Thoughts on a bad week from Mom
I don’t often write on this blog about the challenging parts of parenting – for one thing, the bad moments don’t usually last too long; for another, no one wants to hear from a complainer. But, for the sake of historical accuracy, I thought it important to mention that I’ve experienced some tough times these past few weeks. The biggest problem is that both girls often need something at the same time, and I’m forced to choose which child to tend to and which to – at least temporarily – ignore. (Believe me, that’s no fun to do.) Zoe has also been particularly crabby at naptime and bedtime lately – and dealing with all the tears (both hers and the baby’s) usually leaves me emotionally spent. On more than one occasion I’ve thought, “I’m not sure I can do this,” or “Maybe we had our second at the wrong time.”
I felt the effects of caring for two more than usual last week because we took a break from Elena’s, and Zoe was home every day. (Zoe has been going to Elena’s for at least half-days since my maternity leave began. We had decided to keep sending her to keep her routine intact and to give me bonding time with the baby.) I was used to caring for both girls for portions of the day, but I wasn’t prepared, I guess, for the constantness that comes from being with two all day long. On more than a few occasions I’ve felt like a bad mom – for feeling tired and overwhelmed and even sick of one (or both!) of the girls. And, of course, I also felt guilty for not always keeping it together.
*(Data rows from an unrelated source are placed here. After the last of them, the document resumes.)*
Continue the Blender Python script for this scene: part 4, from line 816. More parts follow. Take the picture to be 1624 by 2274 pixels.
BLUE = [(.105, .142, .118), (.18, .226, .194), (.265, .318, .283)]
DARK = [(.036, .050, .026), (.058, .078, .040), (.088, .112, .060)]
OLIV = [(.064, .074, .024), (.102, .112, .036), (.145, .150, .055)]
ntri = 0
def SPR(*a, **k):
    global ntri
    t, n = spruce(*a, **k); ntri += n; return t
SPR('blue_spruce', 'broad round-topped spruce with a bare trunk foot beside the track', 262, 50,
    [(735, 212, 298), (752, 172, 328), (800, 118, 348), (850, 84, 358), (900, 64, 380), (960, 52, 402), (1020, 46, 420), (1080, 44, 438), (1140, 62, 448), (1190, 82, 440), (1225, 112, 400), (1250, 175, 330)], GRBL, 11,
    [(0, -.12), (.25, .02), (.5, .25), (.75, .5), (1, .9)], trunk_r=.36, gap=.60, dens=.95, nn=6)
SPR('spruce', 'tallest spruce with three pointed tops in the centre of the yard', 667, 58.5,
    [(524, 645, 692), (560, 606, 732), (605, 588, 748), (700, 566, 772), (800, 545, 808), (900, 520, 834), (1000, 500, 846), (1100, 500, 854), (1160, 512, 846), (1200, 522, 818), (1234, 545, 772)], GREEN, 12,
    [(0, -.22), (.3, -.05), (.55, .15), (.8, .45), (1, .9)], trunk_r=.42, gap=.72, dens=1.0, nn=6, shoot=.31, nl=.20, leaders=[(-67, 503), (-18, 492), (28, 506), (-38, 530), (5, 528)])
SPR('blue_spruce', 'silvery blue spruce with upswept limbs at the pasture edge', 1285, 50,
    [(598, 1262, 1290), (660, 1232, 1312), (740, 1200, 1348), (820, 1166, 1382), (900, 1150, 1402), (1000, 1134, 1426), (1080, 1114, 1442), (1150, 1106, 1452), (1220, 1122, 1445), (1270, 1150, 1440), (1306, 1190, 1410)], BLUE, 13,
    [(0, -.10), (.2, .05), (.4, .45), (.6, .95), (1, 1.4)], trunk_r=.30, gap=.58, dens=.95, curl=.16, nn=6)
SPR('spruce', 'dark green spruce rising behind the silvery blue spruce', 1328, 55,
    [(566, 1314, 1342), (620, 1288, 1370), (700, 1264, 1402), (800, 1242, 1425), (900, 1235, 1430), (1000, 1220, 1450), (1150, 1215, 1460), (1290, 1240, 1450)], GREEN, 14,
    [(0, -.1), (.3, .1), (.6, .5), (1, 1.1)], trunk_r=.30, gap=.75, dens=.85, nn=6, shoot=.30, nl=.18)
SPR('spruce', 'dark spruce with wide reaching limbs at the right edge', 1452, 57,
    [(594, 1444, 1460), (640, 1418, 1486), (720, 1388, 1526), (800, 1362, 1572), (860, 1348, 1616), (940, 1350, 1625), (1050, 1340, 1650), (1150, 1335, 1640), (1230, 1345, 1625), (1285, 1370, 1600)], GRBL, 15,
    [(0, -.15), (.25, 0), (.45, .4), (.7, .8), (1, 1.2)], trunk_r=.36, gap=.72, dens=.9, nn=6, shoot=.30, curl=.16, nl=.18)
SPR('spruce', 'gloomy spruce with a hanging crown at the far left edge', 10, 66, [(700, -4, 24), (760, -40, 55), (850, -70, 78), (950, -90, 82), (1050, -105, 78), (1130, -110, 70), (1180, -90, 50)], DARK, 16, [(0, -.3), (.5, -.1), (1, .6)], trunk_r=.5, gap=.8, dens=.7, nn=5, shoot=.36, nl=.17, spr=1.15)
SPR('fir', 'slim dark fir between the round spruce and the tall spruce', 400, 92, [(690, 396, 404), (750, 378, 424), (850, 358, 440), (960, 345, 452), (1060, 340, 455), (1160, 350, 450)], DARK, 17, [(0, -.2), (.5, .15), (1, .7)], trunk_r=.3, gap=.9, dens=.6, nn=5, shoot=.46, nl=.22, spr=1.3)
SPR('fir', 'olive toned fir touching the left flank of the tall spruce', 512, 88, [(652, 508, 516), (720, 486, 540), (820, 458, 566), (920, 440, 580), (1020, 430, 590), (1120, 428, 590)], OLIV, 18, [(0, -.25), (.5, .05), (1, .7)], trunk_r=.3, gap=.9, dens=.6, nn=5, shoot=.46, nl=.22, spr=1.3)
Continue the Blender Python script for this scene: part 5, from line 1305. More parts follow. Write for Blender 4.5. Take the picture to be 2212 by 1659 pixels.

As I’ve said here about other topics, I realize that nothing I’m saying or feeling is unique or unusual. And I know I shouldn’t be so tough on myself or feel surprised for feeling frustrated at times: caring for a newborn and toddler, after all, can be very tough! At the same time, this is probably the only time in my life that I’ll have a baby and 2-year-old – and I don’t want to wish the time away. And – when I’m treated to a smile or a hug or an “I love you, Mommy,” I’m reminded, yet again, of why parents deal with this stuff!
-M
August 26th, 2009 05:46
First of all just for the records, you are a very normal parent. We all went through all your frustrations and feelings and survived it. Second, this is what we call getting used to having 2 kids. There will always be moments when the two of them will need you at the same time and choices will have to be made. Any choice you will make or made were the right choices at that time. Don’t beat yourself, or feel guilty, you are a wonderful Mom, was always a wonderful Mom and will always be a wonderful Mom. The girls are lucky to have you as their Mom.
August 26th, 2009 15:29
You are so sweet! Thank you! I know there will be up and down moments – luckily most are way up! I love having “my girls,” but I also loving having this blog to vent – if I need to! :)
August 28th, 2009 03:25
and you are also a wonderful writer Michelle! We (now the grandma-generation) kept it a big secret – one child plus one child equals five. But (no secret) it does get easier and easier. Then, you wake up one morning and you have teenagers and (sorry to say) it does get hard again! But, as you say, in between there are plenty of very sweet moments. You’re doing great and you’ll be fine.